Which, it must be said, is as much a fault of the writing as it is of the production. And the triumph of this production does, indeed, lie elsewhere.

It turns out, that the spot that makes the difference comes from the most mundane of places: Mr Clifford. It’s not in Darren Coutts general reading of the role – although he does it excellently and makes it his own without appearing to pastiche the original in any way – but his delivery of the number: Clifford’s Anthem.

Suddenly, from amidst all the silliness, the mocking and the absurd ribaldry, Coutts turns it into a lonely, soulful piece of of regret, delivered with confidence and real understanding. Of course the moment is immediately subverted – yes we’ve lost so much agrees Babs: “threepenny bits, capital punishment…” as if the two could be equated.

All around the show there are big performances which make a difference. Particularly in the first half. Gabrielle Pavone’s Miss Bonnie – a go-getting business woman who is determined to buy out Acorn Antiques until she is revealed as the third triplet – is splendidly loud and stroppy. While Pavone hits all the big notes bang on.

Mairi Beaver and Rory Maclean as Mimi and Hugh – a pair of pitiful adolescents from the new government pitiful adolescent training scheme –  are perfectly sneering teenagers who quickly overtake their employers in understanding of the antiques trade.

The second half, with the company transformed from chintzy lazy-town types to bright, florescent latex-sporting consumers of every kind of 21st century sexual stimulus, from thongs to silicone implants, doesn’t work quite as well.

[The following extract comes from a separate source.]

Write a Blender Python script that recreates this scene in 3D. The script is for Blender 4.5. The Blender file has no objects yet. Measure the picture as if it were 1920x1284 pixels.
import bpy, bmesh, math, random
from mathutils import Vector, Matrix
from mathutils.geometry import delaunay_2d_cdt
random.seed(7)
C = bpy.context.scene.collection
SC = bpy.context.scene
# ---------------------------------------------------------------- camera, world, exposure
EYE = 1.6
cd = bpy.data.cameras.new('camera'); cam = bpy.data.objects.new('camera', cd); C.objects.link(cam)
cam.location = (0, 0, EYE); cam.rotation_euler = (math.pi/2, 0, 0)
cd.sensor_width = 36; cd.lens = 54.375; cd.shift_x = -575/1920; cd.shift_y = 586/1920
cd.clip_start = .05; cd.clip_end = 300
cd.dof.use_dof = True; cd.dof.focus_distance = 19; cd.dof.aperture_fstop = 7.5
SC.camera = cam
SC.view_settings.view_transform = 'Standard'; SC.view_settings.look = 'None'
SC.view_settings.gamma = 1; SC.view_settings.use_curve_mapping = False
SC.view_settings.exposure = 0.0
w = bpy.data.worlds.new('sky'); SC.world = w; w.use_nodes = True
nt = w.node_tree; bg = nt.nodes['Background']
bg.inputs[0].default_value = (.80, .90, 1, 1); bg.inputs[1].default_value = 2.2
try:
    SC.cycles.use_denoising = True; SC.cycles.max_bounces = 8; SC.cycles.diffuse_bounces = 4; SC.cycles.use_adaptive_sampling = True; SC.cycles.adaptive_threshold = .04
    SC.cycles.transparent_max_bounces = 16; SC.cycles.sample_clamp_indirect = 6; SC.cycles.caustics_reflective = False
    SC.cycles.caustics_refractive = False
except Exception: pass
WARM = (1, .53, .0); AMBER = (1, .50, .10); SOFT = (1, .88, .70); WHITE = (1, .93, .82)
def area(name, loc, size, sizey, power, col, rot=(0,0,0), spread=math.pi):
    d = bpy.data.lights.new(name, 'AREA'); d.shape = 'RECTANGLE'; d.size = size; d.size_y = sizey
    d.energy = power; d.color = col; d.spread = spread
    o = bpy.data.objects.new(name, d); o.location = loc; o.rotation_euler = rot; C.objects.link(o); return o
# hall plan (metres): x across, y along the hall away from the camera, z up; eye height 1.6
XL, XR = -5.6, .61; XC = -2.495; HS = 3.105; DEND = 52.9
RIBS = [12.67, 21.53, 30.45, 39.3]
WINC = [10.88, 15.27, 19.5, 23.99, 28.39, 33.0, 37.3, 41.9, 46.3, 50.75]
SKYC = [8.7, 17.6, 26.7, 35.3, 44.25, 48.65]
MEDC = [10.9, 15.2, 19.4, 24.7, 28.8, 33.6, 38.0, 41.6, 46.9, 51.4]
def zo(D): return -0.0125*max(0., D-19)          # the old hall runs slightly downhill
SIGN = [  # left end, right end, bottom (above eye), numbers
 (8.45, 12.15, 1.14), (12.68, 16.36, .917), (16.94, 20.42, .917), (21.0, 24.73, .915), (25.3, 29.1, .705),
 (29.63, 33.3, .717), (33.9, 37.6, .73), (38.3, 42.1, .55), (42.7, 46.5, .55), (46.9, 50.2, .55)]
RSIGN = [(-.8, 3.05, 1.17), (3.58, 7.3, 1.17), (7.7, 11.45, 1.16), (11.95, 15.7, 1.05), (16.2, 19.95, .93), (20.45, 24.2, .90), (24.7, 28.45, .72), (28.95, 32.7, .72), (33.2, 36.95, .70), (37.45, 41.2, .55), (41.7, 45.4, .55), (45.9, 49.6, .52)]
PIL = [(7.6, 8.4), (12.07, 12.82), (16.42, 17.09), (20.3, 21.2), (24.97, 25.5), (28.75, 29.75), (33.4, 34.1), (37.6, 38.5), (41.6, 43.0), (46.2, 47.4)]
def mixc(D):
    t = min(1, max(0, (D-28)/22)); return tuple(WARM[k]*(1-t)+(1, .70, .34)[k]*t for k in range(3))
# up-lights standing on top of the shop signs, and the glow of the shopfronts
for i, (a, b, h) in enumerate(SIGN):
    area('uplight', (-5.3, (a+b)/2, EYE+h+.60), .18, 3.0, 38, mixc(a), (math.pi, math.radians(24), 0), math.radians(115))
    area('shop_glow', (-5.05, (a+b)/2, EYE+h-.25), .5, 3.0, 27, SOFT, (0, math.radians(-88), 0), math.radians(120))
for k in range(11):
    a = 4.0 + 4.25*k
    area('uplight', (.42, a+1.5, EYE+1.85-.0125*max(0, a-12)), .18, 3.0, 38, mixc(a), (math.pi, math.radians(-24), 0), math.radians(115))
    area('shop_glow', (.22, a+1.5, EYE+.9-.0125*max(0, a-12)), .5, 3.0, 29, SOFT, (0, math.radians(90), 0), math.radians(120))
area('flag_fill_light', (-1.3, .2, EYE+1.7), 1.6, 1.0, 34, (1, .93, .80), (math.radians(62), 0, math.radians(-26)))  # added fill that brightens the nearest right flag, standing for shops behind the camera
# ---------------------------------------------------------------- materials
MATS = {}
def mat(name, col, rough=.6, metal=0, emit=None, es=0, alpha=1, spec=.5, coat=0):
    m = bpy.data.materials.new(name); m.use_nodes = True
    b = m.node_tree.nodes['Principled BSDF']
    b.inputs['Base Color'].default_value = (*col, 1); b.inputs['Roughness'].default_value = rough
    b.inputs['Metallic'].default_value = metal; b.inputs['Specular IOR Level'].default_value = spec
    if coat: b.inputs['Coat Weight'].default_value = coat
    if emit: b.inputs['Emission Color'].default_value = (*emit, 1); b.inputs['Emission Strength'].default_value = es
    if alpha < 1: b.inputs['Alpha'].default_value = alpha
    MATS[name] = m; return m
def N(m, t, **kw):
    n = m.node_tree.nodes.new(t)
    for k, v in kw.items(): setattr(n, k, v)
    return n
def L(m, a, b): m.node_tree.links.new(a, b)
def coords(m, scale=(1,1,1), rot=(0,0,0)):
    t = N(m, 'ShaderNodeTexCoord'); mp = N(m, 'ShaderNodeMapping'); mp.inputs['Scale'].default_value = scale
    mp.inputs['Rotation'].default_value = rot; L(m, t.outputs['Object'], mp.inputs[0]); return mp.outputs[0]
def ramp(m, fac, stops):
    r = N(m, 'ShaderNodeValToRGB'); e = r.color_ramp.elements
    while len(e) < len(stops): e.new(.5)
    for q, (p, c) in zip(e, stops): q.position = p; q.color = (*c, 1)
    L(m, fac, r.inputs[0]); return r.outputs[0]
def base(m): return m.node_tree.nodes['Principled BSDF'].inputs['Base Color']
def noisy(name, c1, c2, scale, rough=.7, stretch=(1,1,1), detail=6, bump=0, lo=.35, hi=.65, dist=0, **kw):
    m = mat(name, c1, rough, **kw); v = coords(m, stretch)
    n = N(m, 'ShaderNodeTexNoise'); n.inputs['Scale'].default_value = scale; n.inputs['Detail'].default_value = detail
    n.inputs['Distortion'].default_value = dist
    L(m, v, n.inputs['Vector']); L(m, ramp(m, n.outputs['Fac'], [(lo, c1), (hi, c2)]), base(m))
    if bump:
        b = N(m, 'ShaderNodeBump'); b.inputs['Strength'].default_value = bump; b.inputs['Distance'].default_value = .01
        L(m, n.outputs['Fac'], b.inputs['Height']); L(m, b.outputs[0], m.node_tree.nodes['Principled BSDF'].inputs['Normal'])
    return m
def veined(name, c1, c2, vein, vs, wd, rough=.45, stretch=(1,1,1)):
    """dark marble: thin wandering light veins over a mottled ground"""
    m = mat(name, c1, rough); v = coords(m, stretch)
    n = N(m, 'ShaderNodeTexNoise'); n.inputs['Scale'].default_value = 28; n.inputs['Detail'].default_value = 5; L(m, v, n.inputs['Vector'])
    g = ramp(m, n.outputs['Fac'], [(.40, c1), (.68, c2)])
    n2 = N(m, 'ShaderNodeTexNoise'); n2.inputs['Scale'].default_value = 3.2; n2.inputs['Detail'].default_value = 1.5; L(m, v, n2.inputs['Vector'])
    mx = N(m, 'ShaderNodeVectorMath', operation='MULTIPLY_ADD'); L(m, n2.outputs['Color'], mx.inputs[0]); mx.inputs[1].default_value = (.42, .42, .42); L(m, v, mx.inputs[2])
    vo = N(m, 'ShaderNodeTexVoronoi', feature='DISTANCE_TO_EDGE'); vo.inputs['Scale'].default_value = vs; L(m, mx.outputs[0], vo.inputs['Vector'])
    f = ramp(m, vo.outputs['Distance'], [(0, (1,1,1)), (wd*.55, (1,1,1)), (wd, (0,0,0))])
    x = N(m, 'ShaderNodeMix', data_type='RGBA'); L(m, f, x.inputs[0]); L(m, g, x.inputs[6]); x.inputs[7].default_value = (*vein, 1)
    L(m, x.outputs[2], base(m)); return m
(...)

The long cast of extra characters are much funnier when the performers have to make you know of their character’s foibles without actually naming them.

A lovingly detailed set that wobbles in all the right bits, solid choreography from director Iain Hughes and crisp performances from the Gypsy Creams in the pit all help ensure the success of the show.

A great way for Tempo Musical Productions to celebrate is 21st year.

Running time: 2 hours 40 minutes.
Run ends Saturday 18 Feb 2012
Shows: daily 7.30pm; Sat mat, 2.30pm.